In the 7.2 magnitude earthquake anticipated by the Philippine Institute of Volcanology and Seismology (PHIVOLCS), the UNFPA estimates that of the 2.9 million people expected to be displaced, around 700,000 are likely to be women and girls of child-bearing age, and close to 29,000 will be pregnant. More than 100 childbirths are also expected to give birth every day. Also, around 435,000 of the displaced population will be persons with disabilities (PWDs).

“Reproductive health and protection services should be in place at the onset of a humanitarian emergency. They are as important as food, shelter and water; they are life-saving,” Beck said.

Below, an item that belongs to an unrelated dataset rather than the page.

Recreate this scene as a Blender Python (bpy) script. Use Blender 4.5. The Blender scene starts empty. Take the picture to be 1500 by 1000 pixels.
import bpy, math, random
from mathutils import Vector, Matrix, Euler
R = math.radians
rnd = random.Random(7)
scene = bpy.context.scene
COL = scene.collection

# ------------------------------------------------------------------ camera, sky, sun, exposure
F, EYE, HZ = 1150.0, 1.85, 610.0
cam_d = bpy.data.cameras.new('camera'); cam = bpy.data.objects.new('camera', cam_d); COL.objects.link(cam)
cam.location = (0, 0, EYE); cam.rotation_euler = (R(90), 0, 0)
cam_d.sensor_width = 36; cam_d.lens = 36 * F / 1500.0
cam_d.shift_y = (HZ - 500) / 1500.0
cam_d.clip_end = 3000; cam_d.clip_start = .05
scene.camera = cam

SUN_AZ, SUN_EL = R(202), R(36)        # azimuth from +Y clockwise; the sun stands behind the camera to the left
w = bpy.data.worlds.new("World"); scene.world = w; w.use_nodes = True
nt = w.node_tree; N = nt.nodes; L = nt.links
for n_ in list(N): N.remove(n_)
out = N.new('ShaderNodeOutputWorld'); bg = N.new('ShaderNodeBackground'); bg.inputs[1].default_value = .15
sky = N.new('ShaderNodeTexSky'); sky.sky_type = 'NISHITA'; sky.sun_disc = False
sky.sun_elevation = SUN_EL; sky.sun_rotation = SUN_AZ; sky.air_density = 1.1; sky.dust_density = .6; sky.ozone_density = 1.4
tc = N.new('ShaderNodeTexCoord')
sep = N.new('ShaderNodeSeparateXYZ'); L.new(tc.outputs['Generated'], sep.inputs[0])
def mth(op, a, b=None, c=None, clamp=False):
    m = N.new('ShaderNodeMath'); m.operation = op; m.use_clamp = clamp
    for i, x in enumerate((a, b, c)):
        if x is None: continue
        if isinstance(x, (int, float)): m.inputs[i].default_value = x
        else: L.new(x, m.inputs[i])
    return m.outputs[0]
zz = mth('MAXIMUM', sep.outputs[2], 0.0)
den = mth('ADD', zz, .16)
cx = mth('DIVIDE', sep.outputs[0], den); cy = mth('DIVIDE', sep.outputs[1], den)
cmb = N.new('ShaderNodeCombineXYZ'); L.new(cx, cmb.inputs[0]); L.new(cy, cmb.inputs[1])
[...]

UNFPA brought attention to the needs of persons with disabilities, which are often overlooked during a humanitarian crisis. “Often, they are either directly excluded from or are not able to fully benefit from disaster risk reduction and humanitarian response programmes,” Beck said.

Citing the UN Convention on the Rights of Persons with Disabilities, Beck said it is crucial that disability-inclusive policies are included in all phases of disaster management to ensure the full and equal fulfilment of human rights of PWDs.

"The point is, every disaster puts vulnerable populations at risk and endangers their lives. They are less able to safeguard their own needs and interests compared with others. Responding to their special needs during emergency situations helps ensure that everyone is given proper protection, health and dignity to life as a matter of right," he said.